Michael Geist, a law professor at the University of Ottawa, where he holds the Canada research chair in internet and e-commerce law, says the Rogers-Shaw deal won’t help Canada’s ranking and will result in higher prices and less competition.

“Removing a company that some have touted as the best chance at a viable national fourth carrier would leave some of Canada’s biggest markets (notably Ontario, Alberta, and B.C.) without a much-needed competitor,” Geist wrote in a blog post.

He says a promise by Rogers that it will not increase wireless prices for Shaw’s Freedom Mobile customers for at least three years following the close of the transaction “is effectively committing to raising them as soon as the clock runs out on that timeline.”

“Simply put, this deal would not have happened under a government and CRTC that signalled its commitment to more robust competition and better consumer pricing above all else. Instead, … the government seems to think that meeting its illusory 25 percent wireless reduction cost target is good enough, even if prices in other countries are declining at a faster rate.”

Since 2015, Ottawa has made $6.2 billion available toward expanding broadband internet coverage. The goal is to connect 98 percent of Canadians across the country to high-speed internet by 2026, and to connect all Canadians by 2030.

Rogers made around $2 billion of net income in 2019, compared with around $700 million for Shaw. The companies expect synergies of over $1 billion annually within two years of the deal closing. Lee said that this amount is necessary to satisfy the government’s broadband goals.

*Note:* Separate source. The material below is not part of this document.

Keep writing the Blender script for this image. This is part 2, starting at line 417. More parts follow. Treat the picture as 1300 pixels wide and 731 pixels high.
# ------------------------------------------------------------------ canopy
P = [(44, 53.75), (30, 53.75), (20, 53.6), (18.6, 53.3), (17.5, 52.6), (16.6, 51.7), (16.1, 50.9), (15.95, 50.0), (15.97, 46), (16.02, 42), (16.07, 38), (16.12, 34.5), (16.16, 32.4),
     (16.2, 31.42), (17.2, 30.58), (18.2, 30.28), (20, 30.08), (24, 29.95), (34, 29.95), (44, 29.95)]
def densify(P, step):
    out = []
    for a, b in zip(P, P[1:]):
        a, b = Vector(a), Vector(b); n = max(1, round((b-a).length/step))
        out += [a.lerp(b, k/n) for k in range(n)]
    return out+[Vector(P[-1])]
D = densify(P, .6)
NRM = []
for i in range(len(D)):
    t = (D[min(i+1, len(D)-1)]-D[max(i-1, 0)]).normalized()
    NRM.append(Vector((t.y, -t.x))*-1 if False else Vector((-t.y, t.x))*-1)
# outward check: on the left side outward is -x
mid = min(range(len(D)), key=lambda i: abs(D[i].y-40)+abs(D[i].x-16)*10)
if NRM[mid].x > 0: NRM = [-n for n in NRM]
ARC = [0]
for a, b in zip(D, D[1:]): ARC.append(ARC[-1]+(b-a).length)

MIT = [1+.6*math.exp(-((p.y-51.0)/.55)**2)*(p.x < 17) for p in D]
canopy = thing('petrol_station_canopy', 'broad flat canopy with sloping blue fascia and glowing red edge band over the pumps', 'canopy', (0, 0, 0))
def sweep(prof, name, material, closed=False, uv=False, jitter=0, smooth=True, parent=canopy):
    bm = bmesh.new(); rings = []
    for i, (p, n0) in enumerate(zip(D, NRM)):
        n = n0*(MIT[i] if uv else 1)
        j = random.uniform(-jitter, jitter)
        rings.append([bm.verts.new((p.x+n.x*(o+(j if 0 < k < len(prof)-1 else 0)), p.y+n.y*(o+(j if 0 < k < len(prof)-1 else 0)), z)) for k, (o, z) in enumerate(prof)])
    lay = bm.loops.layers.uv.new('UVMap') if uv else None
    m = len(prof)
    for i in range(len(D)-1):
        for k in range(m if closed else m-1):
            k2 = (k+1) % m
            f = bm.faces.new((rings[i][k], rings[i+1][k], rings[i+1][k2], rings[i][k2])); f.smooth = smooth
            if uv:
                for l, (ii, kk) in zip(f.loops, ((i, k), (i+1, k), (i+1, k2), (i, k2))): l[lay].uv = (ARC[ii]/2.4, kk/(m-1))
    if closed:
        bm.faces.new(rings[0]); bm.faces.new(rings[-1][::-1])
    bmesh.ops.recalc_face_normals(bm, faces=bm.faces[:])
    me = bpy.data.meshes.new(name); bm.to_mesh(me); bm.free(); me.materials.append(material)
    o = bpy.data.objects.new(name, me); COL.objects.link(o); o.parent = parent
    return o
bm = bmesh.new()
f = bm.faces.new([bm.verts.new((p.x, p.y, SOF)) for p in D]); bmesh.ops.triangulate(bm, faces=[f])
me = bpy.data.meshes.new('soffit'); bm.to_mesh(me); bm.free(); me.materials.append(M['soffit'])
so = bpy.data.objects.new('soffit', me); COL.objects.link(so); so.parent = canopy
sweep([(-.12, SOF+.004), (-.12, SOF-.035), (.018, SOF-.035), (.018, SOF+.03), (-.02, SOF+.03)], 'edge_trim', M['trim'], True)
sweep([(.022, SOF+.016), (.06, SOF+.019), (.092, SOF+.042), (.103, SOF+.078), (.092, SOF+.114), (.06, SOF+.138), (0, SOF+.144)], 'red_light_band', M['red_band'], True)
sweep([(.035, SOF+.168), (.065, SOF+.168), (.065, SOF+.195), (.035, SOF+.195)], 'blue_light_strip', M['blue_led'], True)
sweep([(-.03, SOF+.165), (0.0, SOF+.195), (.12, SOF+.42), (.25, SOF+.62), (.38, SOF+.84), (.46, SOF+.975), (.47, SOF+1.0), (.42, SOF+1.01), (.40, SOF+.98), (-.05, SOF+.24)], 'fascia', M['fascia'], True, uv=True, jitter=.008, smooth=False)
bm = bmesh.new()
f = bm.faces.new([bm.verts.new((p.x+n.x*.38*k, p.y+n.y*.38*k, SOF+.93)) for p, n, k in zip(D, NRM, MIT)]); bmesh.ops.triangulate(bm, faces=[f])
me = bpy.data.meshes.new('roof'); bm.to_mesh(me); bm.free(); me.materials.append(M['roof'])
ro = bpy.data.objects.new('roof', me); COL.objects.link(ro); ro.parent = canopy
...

“They need the additional money to fulfill these government-imposed mandates that are going to be frightfully, frightfully expensive. They’re rolling out rural high-speed broadband of the same speed and quality as downtown Toronto to rural and remote communities with very small numbers of people.”

Konrad Von Finckenstein, a former head of the CRTC, said in an interview that higher cellphone costs are a “danger” and regulators would find it difficult to penalize Rogers if it jacks up prices for Freedom Mobile customers.

“Things are pretty hard to enforce. If the Competition Bureau will say no, you can’t, you have to divest, who’s going to buy it? I don’t see that there’s a market from anybody wanting to get into the cellphone business and taking Freedom off Rogers’ hands.”

Finckenstein suggests that there is no perfect solution.

“The government is in a classic position of having competing needs they’re trying to reconcile,” he said, namely low prices for consumers alongside coverage for everyone.

“There’s a trade-off to be done between those two. And where do you come out? We’re maybe [approaching] an election, and so this deal could become a flashpoint in the next election.”